I was very self-conscious when I went in there, feeling like the cliche Yank tourist, half-expecting everyone to turn around and point: "Where's your fanny pack, Lardy McShovelburger?" Ever seen a Mexican family scarfing breakfast burritos in Taco Bell? Me neither, but I'm sure they'd feel the same way.

Vincent Vega was right: The little things are different. Yes, in France you can get a 12-ounce beer (more precisely, 33cL) with your extra-value meal--which, by the way, is confusingly called a "Pack Best Of." With your Pack Best Of, you also have the choice of frites or "deluxe potatoes", which are thick like steak fries. Not "patates de luxe", but "deluxe potatoes". Are you supposed to say this with a French accent, or drop out of your stream of French and deliver those two words as a straight Americanism? Regardless, they come with a packet of herbed mayonnaise to drench them in...not bad, actually.
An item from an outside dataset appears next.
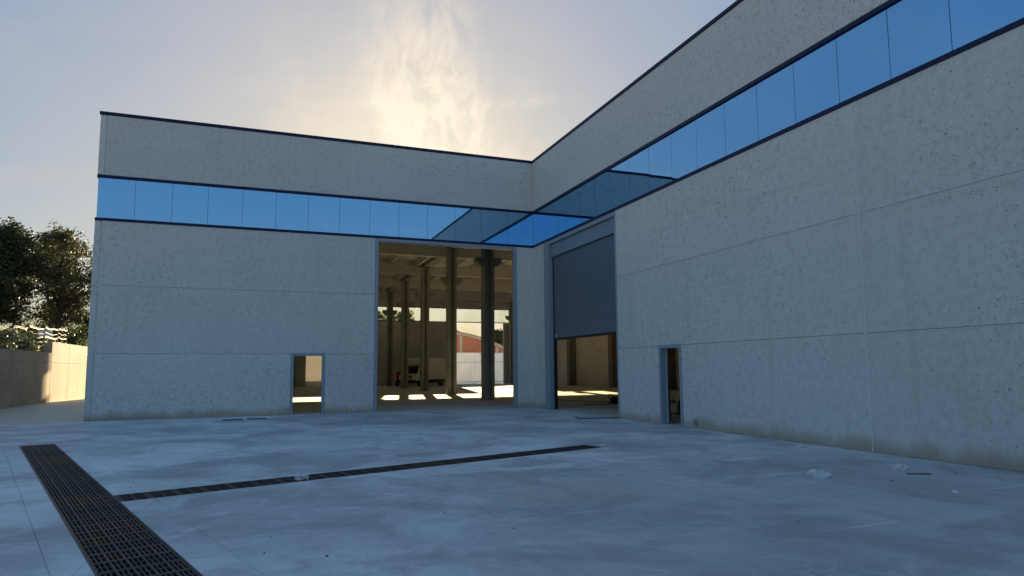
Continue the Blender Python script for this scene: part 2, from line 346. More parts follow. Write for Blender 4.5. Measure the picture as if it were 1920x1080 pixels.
# convex pieces cut by straight lines; visible joints leave a real gap, drain edges do not
def clip(poly, n, c, keep_less):
    out = []
    for i in range(len(poly)):
        a, b = poly[i], poly[(i+1) % len(poly)]
        da, db = n.dot(a)-c, n.dot(b)-c
        if not keep_less: da, db = -da, -db
        if da <= 0: out.append(a)
        if da*db < 0: out.append(a + (b-a)*(da/(da-db)))
    return out
lines = [(WN, W0, 0), (WN, W1, 0), (WD, WS, 0), (WD, WE, 0), (NN, N0, 0), (NN, N1, 0), (ND, NE, 0),
         (WN, W0-.27, .0022), (WN, W1+.36, .0018), (WN, W0-5.6, .002), (Vector((1, 0)), -11.9, .0018), (Vector((1, 0)), -8.17, .0018), (Vector((1, 0)), -4.45, .0014)]
SL = [(-11.74, -11.14, -1.78, -1.62), (-11.01, -10.41, -1.66, -1.50)]        # two slot drains near the wall
pieces = [([Vector((x0, y0)), Vector((x1, y0)), Vector((x1, y1)), Vector((x0, y1))], ())]
for n, c, gp in lines:
    nxt = []
    for poly, sig in pieces:
        a = clip(poly, n, c-gp, True); b = clip(poly, n, c+gp, False)
        if len(a) > 2: nxt.append((a, sig+((0,) if gp else ())))
        if len(b) > 2: nxt.append((b, sig+((1,) if gp else ())))
    pieces = nxt
def inside_drain(c):
    if W0 < WN.dot(c) < W1 and WS < WD.dot(c) < WE: return True
    return N0 < NN.dot(c) < N1 and ND.dot(c) < NE and WN.dot(c) > W1
slabs = {}
for poly, sig in pieces:
    c = sum(poly, Vector((0, 0)))/len(poly)
    if inside_drain(c): continue
    slabs.setdefault(sig, []).append(poly)
pav = tag(empty('pavement'), kind='structure')
for sig, polys in slabs.items():
    b = MB()
    for poly in polys:
        b.prism([(p.x, p.y) for p in poly], lambda u, v: (u, v, 0), lambda u, v: (u, v, -.2))
    b.build('concrete_slab', MP, pav)

# drains ------------------------------------------------------------
def drain(name, label, cat, P0, D, N, length, width, mod, m, thick_cross):
    root = empty(name, (P0.x, P0.y, 0), math.atan2(D.y, D.x), label=label, cat=cat)   # local x along, y across (0..width)
    t = MB(); t.box(0, length, -.03, 0.0, -.45, -.004).box(0, length, width, width+.03, -.45, -.004).box(0, length, -.03, width+.03, -.48, -.451)
    t.build('trough', MTR, root)
    e = MB(); e.box(0, length, .002, .018, -.05, -.001).box(0, length, width-.018, width-.002, -.05, -.001); e.build('edge_angle', MDRK, root)
    nm = int(length/mod); proto = None
    for k in range(nm):
        if proto is None:
            gm_ = MB(); L = mod-.006; cw = thick_cross; a, b_ = .022, width-.022
            gm_.box(0, cw, a, b_, -.035, -.003).box(L-cw, L, a, b_, -.035, -.003).box(L/2-cw*.32, L/2+cw*.32, a, b_, -.034, -.004)
            ng = max(3, round((width)/.13)); gw = (b_-a)/ng
            for j in range(ng):
                for i in range(3):
                    yy = a+j*gw+i*gw*.31
                    wbar = gw*.16 if i == 0 else gw*.09
                    gm_.box(cw, L-cw, yy-wbar/2+gw*.06, yy+wbar/2+gw*.06, -.033, -.005)
            gm_.box(cw, L-cw, b_-gw*.10, b_, -.033, -.005)
            proto = gm_.build('grate', m, root); o = proto
        else:
            o = proto.copy(); C.objects.link(o); o.parent = root
        o.location = (k*mod+.003, 0, random.uniform(-.0025, .001)); o.rotation_euler = (random.uniform(-.004, .004), random.uniform(-.004, .004), 0)
    return root
# wide: local x axis = WD, local y axis = left of WD
ly = Vector((-WD.y, WD.x)); n_start = W0 if ly.dot(WN) > 0 else W1
drain('wide_floor_drain', 'wide run of dark slotted iron grates crossing the lower left of the concrete yard', 'floor drain', wp(n_start, WS), WD, ly, WE-WS, W1-W0, .335, MWD, .020)
# narrow: starts on the wide drain's edge
def npnt(n, d): return NN*n + ND*d
ds = None
for k in range(2000):
    d_ = -16.5 + k*.01
    if WN.dot(npnt((N0+N1)/2, d_)) > W1+.012: ds = d_; break
drain('narrow_floor_drain', 'narrow run of rusty grates leading from the wide drain toward the shutter doorway', 'floor drain', npnt(N0, ds), ND, NN, NE-ds, N1-N0, .335, MND, .034)
for k, (a, b_, c, d_) in enumerate(SL):
    root = empty('slot_drain', ((a+b_)/2, (c+d_)/2, 0), 0, cat='slot drain', group='slot drains at the wall foot',
                 label=['dark slot drain by the long wall, the one nearer the left corner', 'dark slot drain by the long wall, the one nearer the small doorway'][k])
    MB().box(-.3, .3, -.15, .15, .001, .006).build('slot_shade', MVOID, root)  # black sheet standing in for the shade inside the open slot
    MB().box(-.31, .31, -.166, -.151, .001, .010).box(-.31, .31, .151, .166, .001, .010).build('slot_rim', MVOID, root)

# interior floor
fl = MB(); fl.prism([(-15.8, .18), (.18, .18), (.18, -34), (17.4, -34), (17.4, 42.9), (-15.8, 42.9)], lambda u, v: (u, v, .004), lambda u, v: (u, v, -.003))
tag(fl.build('floor', MFL), kind='structure')

# ------------------------------------------------------------------ warehouse
H0, H1, HT = 6.785, 8.18, 10.49
wh = empty('warehouse', (0, 0, 0), label='L-shaped grey concrete warehouse with mirrored blue window band and open doorways', cat='warehouse')
def wall(face, u0, u1, z0, z1, name='wall_panel', m=None, gap=.008, t=.2):
    if face == 'E': gap = .0004
    b = MB()
    zl = z0+(.024 if z0 in (2.18, 4.47) else .002); zh = z1-.003
    if face == 'L': b.box(u0+gap, u1-gap, 0, t, zl, zh)
    elif face == 'R': b.box(0, t, u0+gap, u1-gap, zl, zh)
    elif face == 'E': b.box(-16.0, -16.0+t, u0+gap, u1-gap, z0+gap, z1-gap)
    elif face == 'F': b.box(u0+gap, u1-gap, 43-t, 43, z0+gap, z1-gap)
    elif face == 'B': b.box(17.5-t, 17.5, u0+gap, u1-gap, z0+gap, z1-gap)
    return b.build(name, m or MF, wh, bevel=.007 if face in 'LR' else .022)
CO = [0, 2.18, 4.47, H0-.09]
# left wing front
for i in range(3):
    z0, z1 = CO[i], CO[i+1]
    if i == 0:
        wall('L', -15.79, -9.62, z0, z1); wall('L', -8.43, -7.5, z0, z1)
    else: wall('L', -15.79, -7.5, z0, z1)
    wall('L', -7.5, -6.62, z0, z1)
wall('L', -.76, -.0, 0, CO[3], gap=.002); wall('R', -1.10, .2, 0, CO[3], gap=.002)
for a, b_ in ((-15.79, -7.57), (-7.57, 0)): wall('L', a, b_, H1+.09, 10.38)
# right wing front
RJ = [-6.88, -7.96, -16.0, -24.0, -32.0]
for i in range(3):
    for k in range(4):
        a, b_ = RJ[k+1], RJ[k]
        if i == 0 and k == 1:
            wall('R', -9.14, b_, 0, CO[1]); wall('R', a, -10.21, 0, CO[1])
        else: wall('R', a, b_, CO[i], CO[i+1])
for k, (a, b_) in enumerate(((-8, .2), (-16, -8), (-24, -16), (-32, -24))): wall('R', a, b_, H1+.09, 10.38)
# end wall of the left wing, far wall, back wall
for k in range(5):
    a = k*8.6
    for i in range(3): wall('E', a, min(a+8.6, 43), CO[i], CO[i+1])
    wall('E', a, min(a+8.6, 43), H1+.09, 10.38)
FX = [(-15.79, -6.6), (-.76, 8.45), (14.4, 17.28)]
for a, b_ in FX:
    for i in range(3): wall('F', a, b_, CO[i], CO[i+1], m=MI, gap=.0004)
for a, b_ in ((-15.79, -8), (-8, .2), (.2, 8.6), (8.6, 17.28)): wall('F', a, b_, H1+.09, 10.38, m=MI, gap=.0004)
yb = [-32, -24.5, -16.5, -8.5, -.7, 7.3, 15.2, 23.2, 31, 39, 43]
for k in range(len(yb)-1):
    for i, (z0, z1) in enumerate(((0, 2.18), (2.18, 4.47), (4.47, 6.7), (6.7, 8.3), (8.3, 10.38))):
        wall('B', yb[k], yb[k+1], z0, z1, m=MI, gap=.0004)
MB().box(.21, 17.28, -32.2, -32.0, 0, 10.38).build('gable_wall', MI, wh)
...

Your Pack Best Of Royal Cheese (not "Royale"--Travolta must have pronounced it wrong--and not "avec fromage", either) will set you back Eur5.80. Try not to convert the exchange rate into dollars while you're eating.

I know I've complained about French customer service before, but McDonald's is one of the very few places where it's better than in the States. Maybe it's because jobs are relatively scarce here, but French McDonald's seems to actually hire people with IQs approaching average. And the burgers! Why, they look just like in the ads! The bun's not squished, and the lettuce isn't all falling out one side! For $7.25, it had better look nice.

Still, I don't go very often; for all the official French opposition to creeping Americanism and Disneyfied cultural hegemony, the place is always packed--and not with American tourists.